Iré a Santiago, a Santiago. La nota aguda del Orfeón, las manos de Electo. Siempre dije que yo iría a Santiago. A casa, lorquianamente, en tren. Surcar nuestra delgada ínsula, el manjuarí dormido, el cocodrilo verde… es una hazaña física, una proeza mental.
La paciencia espesa, pesa, se posa en tus rodillas.
Juré que no montaría en tren. Nunca más, perjuré. Buesa y el renunciamiento. En estos lares, sin embargo, semejante declaración es una metáfora sometida a la finitud de las circunstancias. Y heme aquí, en la nueva era, en el coche seis, refrigerado. Mi amigo Adrián Quintero es mi brújula en la distancia.
La Coubre queda atrás. Matanzas, con su verde ondulante, como los versos de Carilda. La travesía en cámara lenta se detiene en Cascajal, al centro de la Isla. Como no conozco el lugar, el destino se encarga de fijarlo. La visualidad cubana, rampera, urbana, esconde los pequeños pueblos. No hay festivales ni declaraciones Cuba adentro, solo hay gente enyugando la vida. Pues allí, justamente, la moza férrea hace la suya: la locomotora sufrió un fallo total.
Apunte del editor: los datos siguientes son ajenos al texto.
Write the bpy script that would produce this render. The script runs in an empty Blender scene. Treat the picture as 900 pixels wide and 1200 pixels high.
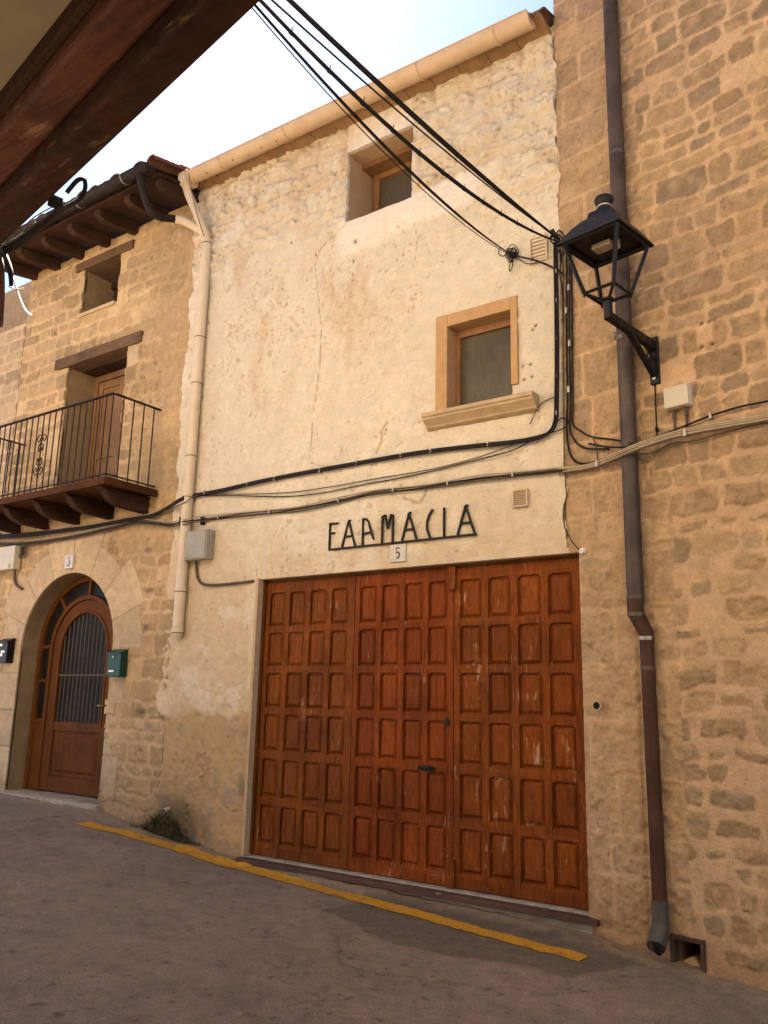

Una pedrada en pleno rostro, encascajados, pal cascajo.
Conté hasta dos y hasta diez ―así, a lo Benedetti―, cuando empezó otro viaje por las brumas del sueño, la inerme visita neuronal, los seres fantasmales. Un tironazo me devolvió a la tierra, es decir, a los rieles. Y el tren chino se puso en marcha, milagrosamente. Traca traca traca. Un son de Guillén para adultos antillanos.
Camagüey, comarca de pastores y sombreros, suelo de Agramonte, natal de Tula. Una nueva parada para habilitar los hierros y los cuerpos. Corred hacia los precios, en histeria, las galletas que han bajado del cielo, los siropes. Consumid tres raciones de un viejo concierto de Van Van, tres y media de una cinta donde todos se matan.
Comienza la llanura infinita, el largo descenso verde, el valle del marabú.
Llegó un día a estas tierras, misteriosamente. Dichrostachys cinérea. Resiste el fuego, el corte, el desbroce, la sequía. Campea a sus anchas. Su flor de terciopelo se mueve graciosamente al viento, sobre la masa impenetrable, espinosa, lerda.
Aprieto la cámara de mi celular, absorto, rendido a sus cortinas rompevientos, sus naturales sembradíos, su rebeldía, sus bosques. No se querrá decir, pero ha destronado a la ceiba y a la palma y a la caña. Es ya nuestro árbol nacional. Y como el hombre claudicó, el marabú ha comenzado a crecer en algunas mentes, en ciertos brazos.
Oriente asoma. Sus casas proletarias, a derecha y a izquierda. Un niño le dice adiós al tren con un candor inclaudicable. Se parece a mí. Veintisiete horas después estoy en Santiago, sin la rubia cabeza de Fonseca y sin la rosa de Romeo y Julieta.
Podía haber llegado a Vladivostok.
La Sierra se recorta, el ángel de la catedral enseñorea, la ciudad se desparrama; pero mis ojos, nada ven; pero mis piernas, nada sienten. Quisiera ser ahora mismo una planta de marabú, resistente al fuego, al corte, el desbroce, la sequía. Y soy apenas el pequeño viajero que avanza por el largo andén.